→ Problem description
Set down each line of the material that follows, exactly, with no pictures.

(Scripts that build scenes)
--- begin ---
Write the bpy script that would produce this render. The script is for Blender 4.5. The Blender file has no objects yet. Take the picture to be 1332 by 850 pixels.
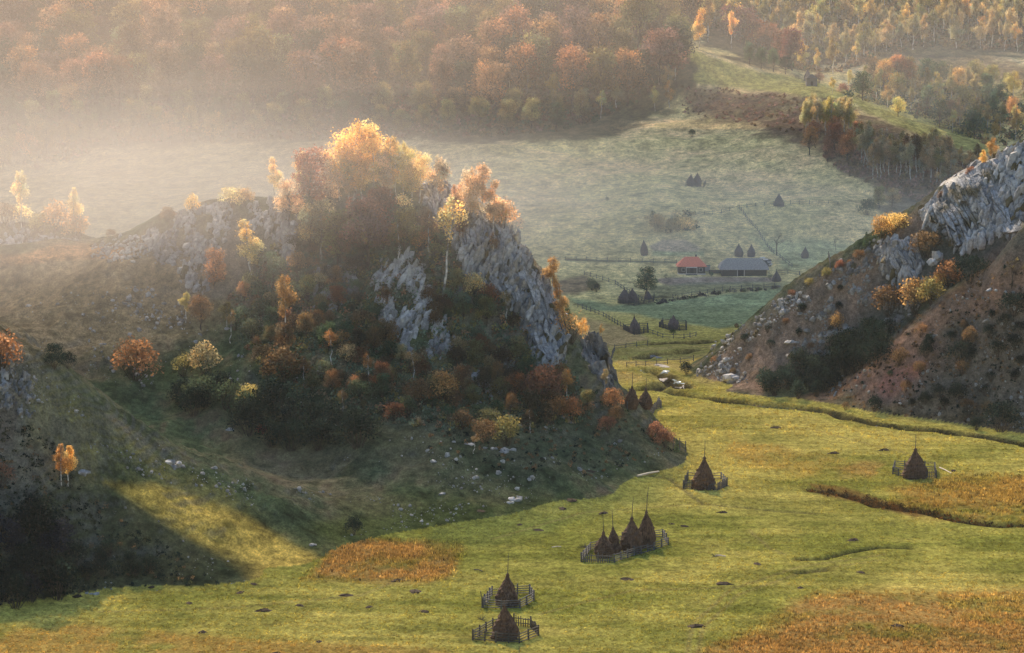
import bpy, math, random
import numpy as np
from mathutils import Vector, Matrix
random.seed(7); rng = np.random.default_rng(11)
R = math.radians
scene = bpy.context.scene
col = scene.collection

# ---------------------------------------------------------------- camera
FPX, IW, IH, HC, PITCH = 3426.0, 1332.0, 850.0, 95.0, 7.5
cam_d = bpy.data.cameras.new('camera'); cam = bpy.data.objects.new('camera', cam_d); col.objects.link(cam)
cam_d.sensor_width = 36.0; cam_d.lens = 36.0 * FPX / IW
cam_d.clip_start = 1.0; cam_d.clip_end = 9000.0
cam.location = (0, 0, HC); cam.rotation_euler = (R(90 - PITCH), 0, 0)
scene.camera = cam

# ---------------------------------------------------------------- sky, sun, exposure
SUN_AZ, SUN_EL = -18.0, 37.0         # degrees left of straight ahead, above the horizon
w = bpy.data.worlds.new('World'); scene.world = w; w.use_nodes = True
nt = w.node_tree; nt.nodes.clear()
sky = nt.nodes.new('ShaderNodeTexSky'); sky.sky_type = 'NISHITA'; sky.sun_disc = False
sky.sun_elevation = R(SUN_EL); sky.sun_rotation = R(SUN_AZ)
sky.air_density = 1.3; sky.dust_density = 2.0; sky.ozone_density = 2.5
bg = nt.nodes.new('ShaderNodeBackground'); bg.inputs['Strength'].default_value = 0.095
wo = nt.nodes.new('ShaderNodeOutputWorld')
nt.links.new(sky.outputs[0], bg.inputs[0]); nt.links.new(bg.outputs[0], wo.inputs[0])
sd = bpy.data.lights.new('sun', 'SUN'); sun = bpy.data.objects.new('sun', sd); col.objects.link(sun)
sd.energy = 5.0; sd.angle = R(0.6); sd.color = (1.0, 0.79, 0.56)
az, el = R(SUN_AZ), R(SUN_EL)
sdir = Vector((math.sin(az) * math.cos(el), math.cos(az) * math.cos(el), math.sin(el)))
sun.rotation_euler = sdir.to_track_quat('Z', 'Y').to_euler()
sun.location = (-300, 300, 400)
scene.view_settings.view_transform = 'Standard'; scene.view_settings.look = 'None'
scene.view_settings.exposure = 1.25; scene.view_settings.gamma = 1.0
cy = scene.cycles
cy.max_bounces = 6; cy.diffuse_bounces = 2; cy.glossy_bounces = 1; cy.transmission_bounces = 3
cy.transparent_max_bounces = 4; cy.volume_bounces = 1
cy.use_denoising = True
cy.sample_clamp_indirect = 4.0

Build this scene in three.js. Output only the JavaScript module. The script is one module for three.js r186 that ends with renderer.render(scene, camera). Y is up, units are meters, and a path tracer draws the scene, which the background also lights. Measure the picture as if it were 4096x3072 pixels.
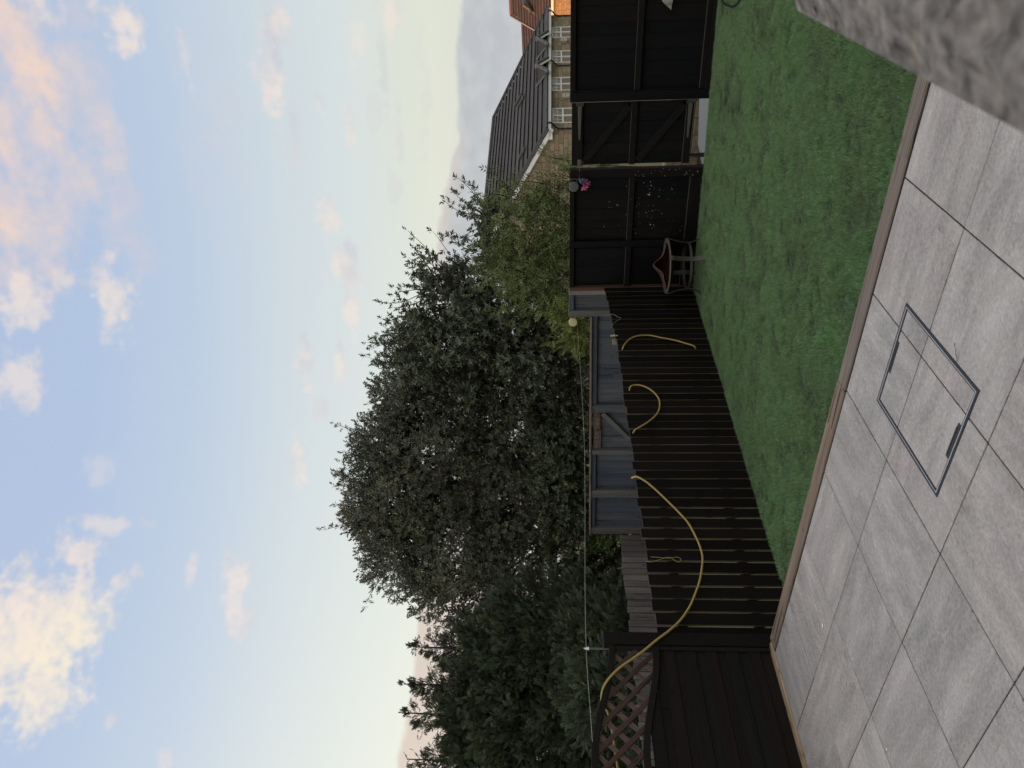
--- end ---
→ Answer to this exercise
Write the bpy script that would produce this render. The script is for Blender 4.5. The Blender file has no objects yet. Take the picture to be 1332 by 850 pixels.
import bpy, math, random
import numpy as np
from mathutils import Vector, Matrix
random.seed(7); rng = np.random.default_rng(11)
R = math.radians
scene = bpy.context.scene
col = scene.collection

# ---------------------------------------------------------------- camera
FPX, IW, IH, HC, PITCH = 3426.0, 1332.0, 850.0, 95.0, 7.5
cam_d = bpy.data.cameras.new('camera'); cam = bpy.data.objects.new('camera', cam_d); col.objects.link(cam)
cam_d.sensor_width = 36.0; cam_d.lens = 36.0 * FPX / IW
cam_d.clip_start = 1.0; cam_d.clip_end = 9000.0
cam.location = (0, 0, HC); cam.rotation_euler = (R(90 - PITCH), 0, 0)
scene.camera = cam

# ---------------------------------------------------------------- sky, sun, exposure
SUN_AZ, SUN_EL = -18.0, 37.0         # degrees left of straight ahead, above the horizon
w = bpy.data.worlds.new('World'); scene.world = w; w.use_nodes = True
nt = w.node_tree; nt.nodes.clear()
sky = nt.nodes.new('ShaderNodeTexSky'); sky.sky_type = 'NISHITA'; sky.sun_disc = False
sky.sun_elevation = R(SUN_EL); sky.sun_rotation = R(SUN_AZ)
sky.air_density = 1.3; sky.dust_density = 2.0; sky.ozone_density = 2.5
bg = nt.nodes.new('ShaderNodeBackground'); bg.inputs['Strength'].default_value = 0.095
wo = nt.nodes.new('ShaderNodeOutputWorld')
nt.links.new(sky.outputs[0], bg.inputs[0]); nt.links.new(bg.outputs[0], wo.inputs[0])
sd = bpy.data.lights.new('sun', 'SUN'); sun = bpy.data.objects.new('sun', sd); col.objects.link(sun)
sd.energy = 5.0; sd.angle = R(0.6); sd.color = (1.0, 0.79, 0.56)
az, el = R(SUN_AZ), R(SUN_EL)
sdir = Vector((math.sin(az) * math.cos(el), math.cos(az) * math.cos(el), math.sin(el)))
sun.rotation_euler = sdir.to_track_quat('Z', 'Y').to_euler()
sun.location = (-300, 300, 400)
scene.view_settings.view_transform = 'Standard'; scene.view_settings.look = 'None'
scene.view_settings.exposure = 1.25; scene.view_settings.gamma = 1.0
cy = scene.cycles
cy.max_bounces = 6; cy.diffuse_bounces = 2; cy.glossy_bounces = 1; cy.transmission_bounces = 3
cy.transparent_max_bounces = 4; cy.volume_bounces = 1
cy.use_denoising = True
cy.sample_clamp_indirect = 4.0

Build this scene in three.js. Output only the JavaScript module. The script is one module for three.js r186 that ends with renderer.render(scene, camera). Y is up, units are meters, and a path tracer draws the scene, which the background also lights. Measure the picture as if it were 4096x3072 pixels.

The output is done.